First the music. Tim Shiel has been a staple of the Melbourne electronica scene for a decade, collaborating and touring with Gotye among others while producing couple of hit albums along the way. This concert was a reworking of his recent sound design for the iOS game Duet (named one of the most elegant games of 2013 in The New Yorker) and came in the form of six or seven seamlessly woven tracks (or maybe it was eight or nine – it was that seamless) performed by Shiel and Brisbane-based producer, composer and arranger Ryan Walsh. The able backup came from around 20 of the trendier looking orchestral musicians from the QSO.

Duet is a game of reflexes which sports a minimalist visual aesthetic perfectly matched by Shiel’s minimalism-inspired sound world.

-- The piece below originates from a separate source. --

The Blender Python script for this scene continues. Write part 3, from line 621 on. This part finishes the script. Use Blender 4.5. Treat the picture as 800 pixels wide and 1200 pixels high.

With an enhanced, big-screen video for the occasion by Jaymis Loveday, the experience was very much an immersive one. “To lie flat on the back”, as WH Auden so adroitly identified is possibly the best way to reflect on a whole raft of issues and the impeccably performed mix of live electronics and intelligently put together orchestral enhancements proved the perfect accompaniment.

As Loveday’s geometrically based graphics wove their hypnotic patterns and the musicians grooved out in style, I found my mind drifting to the pleasures of listening in the prone position and was delighted to see the impressively mixed-age crowd in the packed performance lounge were enjoying pretty-much the same experience.

But was it classical music? Well, yes and no (and to be honest, did it even matter?) “Patterns always emerge, even in chaos”, a reassuring female voice told us, and that was certainly true of this gig. Yes, it was classical – there were 20 top class classical musicians giving it their all, and the music had definite reference points for followers of the Terry Riley school of minimalism – but it was also pop (ie. popular), in some ways ‘contemporary’ music in the truest sense.

Having just emerged from an ‘old-skool’ classical concert of ‘new music’ across the road, as I listened to some of the same string effects put to good use by Ryan Walsh, I couldn’t help feeling that the likes of Lavista and Piazzolla might work even better in just such a relaxed environment as this. Indeed, it was Ryan’s inventive orchestrations that kept a concert that was essentially all on one pulse feeling sufficiently varied, while Shiel’s contribution leant it a funky, trippy, clubby vibe in what was a genuine fusion.

Engaging, crafted, dynamic, creative and thoughtful, this was a great concert-cum-gig-cum-whatever you want to call it. With pop up events happening across the festival courtesy of Kupka’s Piano, The Australian Voices and the Rafael Karlen Quartet, this is just the kind of savvy programming that gives classical music a good name. More please.